10 września 2013

Les Woodland - Paris-Roubaix: The Inside Story. All the bumps of cycling's cobbled classic

amazon.com
Było ostatnio troszkę praktyki, ale znalazła się też chwila na teorię. Tym razem na warsztat poszła książka Lesa Woodlanda poświęcona chyba najbardziej znanemu wyścigowi klasycznemu, jakim jest Paryż - Roubaix.

Jeśli ktoś chciałby się dowiedzieć więcej o Piekle Północy to niech śmiało kupuje i czyta. Tyle... :>

Woodland pisze o tym, jak wyścig początkowo wyglądał i jak zmieniał się na przestrzeni lat. O zwycięzcach, trasie, torze kolarskim w Roubaix, o bruku, który - że się nieco poetycko wyrażę - stanowi niejako esencję tego wyścigu i wielu innych rzeczach, które pozwalają spojrzeć na Paryż - Roubaix w nieco innym świetle.

Bruk.

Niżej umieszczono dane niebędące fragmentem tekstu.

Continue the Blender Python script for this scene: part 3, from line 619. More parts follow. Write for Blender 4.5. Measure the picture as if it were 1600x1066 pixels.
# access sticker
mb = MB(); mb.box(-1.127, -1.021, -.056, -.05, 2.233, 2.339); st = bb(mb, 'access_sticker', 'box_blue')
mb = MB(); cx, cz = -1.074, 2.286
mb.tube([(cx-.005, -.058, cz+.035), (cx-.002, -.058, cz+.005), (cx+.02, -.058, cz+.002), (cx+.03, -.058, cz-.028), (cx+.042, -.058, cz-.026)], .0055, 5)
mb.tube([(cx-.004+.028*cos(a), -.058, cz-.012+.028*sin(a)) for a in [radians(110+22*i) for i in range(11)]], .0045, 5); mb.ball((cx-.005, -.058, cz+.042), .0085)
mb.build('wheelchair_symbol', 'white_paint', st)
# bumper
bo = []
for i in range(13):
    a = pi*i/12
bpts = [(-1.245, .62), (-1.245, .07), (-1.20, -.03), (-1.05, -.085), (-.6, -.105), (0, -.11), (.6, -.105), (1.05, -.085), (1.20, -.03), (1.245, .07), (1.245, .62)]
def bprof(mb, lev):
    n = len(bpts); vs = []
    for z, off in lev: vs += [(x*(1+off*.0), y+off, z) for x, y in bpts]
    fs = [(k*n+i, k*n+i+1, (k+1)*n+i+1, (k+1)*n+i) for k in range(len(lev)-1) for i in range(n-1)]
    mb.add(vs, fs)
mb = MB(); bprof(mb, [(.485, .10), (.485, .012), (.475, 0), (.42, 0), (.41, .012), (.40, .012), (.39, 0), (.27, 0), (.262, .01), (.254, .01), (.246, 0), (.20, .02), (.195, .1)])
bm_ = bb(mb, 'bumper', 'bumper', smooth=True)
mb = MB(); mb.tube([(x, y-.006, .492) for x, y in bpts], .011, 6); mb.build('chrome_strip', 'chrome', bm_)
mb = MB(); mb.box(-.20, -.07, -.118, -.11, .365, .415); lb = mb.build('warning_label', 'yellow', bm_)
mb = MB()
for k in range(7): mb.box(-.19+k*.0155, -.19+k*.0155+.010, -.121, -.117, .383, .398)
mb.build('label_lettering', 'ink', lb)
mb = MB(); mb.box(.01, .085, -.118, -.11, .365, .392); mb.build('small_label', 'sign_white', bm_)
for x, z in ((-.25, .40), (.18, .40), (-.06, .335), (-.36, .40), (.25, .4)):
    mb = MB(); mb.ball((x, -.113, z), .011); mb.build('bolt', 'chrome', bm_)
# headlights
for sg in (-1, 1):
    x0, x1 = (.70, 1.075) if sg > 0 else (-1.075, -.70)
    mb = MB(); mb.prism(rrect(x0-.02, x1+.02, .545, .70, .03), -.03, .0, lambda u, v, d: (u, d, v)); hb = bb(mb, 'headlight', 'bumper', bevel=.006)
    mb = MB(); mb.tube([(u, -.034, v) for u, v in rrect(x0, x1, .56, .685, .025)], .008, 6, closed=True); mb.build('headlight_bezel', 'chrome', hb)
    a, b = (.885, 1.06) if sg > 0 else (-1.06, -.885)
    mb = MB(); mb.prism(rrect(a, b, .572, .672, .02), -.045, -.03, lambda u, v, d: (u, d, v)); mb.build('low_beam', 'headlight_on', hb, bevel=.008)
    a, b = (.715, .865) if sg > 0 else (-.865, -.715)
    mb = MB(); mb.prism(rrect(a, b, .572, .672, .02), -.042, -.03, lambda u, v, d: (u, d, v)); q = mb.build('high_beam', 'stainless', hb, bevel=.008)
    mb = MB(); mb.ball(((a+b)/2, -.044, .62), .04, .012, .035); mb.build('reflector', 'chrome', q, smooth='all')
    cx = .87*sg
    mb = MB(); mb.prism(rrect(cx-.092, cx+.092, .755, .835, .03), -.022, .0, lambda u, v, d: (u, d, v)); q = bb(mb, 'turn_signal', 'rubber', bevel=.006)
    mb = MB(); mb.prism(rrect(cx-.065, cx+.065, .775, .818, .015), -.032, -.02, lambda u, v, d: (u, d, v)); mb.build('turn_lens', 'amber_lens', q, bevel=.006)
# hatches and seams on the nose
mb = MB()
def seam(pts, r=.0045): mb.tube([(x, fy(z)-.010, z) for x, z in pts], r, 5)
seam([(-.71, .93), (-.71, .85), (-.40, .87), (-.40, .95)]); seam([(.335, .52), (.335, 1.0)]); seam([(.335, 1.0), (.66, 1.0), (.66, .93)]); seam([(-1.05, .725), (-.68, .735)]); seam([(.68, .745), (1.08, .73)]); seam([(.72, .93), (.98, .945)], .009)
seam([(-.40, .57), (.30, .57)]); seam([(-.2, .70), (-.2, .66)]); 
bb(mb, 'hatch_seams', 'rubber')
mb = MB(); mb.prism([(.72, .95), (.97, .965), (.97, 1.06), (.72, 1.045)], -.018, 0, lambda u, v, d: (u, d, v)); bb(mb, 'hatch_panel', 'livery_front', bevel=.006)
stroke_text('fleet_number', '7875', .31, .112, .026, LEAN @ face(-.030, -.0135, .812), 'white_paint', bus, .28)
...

Zjawisko łamiące morale, kości i ramy :) Pierwsze skojarzenie - lasek Arenberg:

© BettiniPhoto @ cyclingnews.com

I tu pojawia się polski akcent. Odcinek ten został odkryty przez Polaka - Edwarda Stablewskiego (który - najpierw z powodu pomyłki dziennikarza, a następnie oficjalnie - wraz z francuskim obywatelstwem przyjął imię i nazwisko Jeana Stablinskiego). Był on synem polskich emigrantów, którzy po I wojnie światowej przenieśli się do Francji. Po śmierci ojca pracował w tamtejszej (Arenberg) kopalni, a następnie został zawodowym kolarzem (niejednokrotnie podkreślał, że jest jedynym kolarzem, który przejechał przez lasek Arenberg zarówno na jak i pod powierzchnią ziemi :)). Wygrał m.in. MŚ w 1962 r., a po zakończeniu kariery dołączył do Les Amis de Paris–Roubaix - grupy entuzjastów tytułowego wyścigu, którzy dbają o odpowiednią jakość brukowanych odcinków.

W książce Woodlanda można znaleźć sporo innych atrakcji, w tym zdjęcia z różnych okresów wyścigu. Znajdzie się też parę anegdot czy opisów nietypowych sytuacji, jak np. tej związanej z André Mahé i jego wygraną w 1949 r. z powodu błędnie wskazanej przez organizatorów trasy - innego wjazdu na tor w Roubaix.

Na końcu książki znajdują się również wybrane fragmenty innych rowerowych pozycji wydawnictwa McGann Publishing.

Czas na typowo podstawówkowe podsumowanie wypracowania... :) W Paris-Roubaix: The Inside Story znaleźć można naprawdę sporo ciekawych informacji (znaaacznie więcej niż te, o których tylko skrótowo wspomniałem powyżej). Nie będę wyjątkowo oryginalny, jeśli napiszę, że książkę mogę polecić każdemu fanowi kolarstwa, a zwłaszcza fanowi Paryż - Roubaix.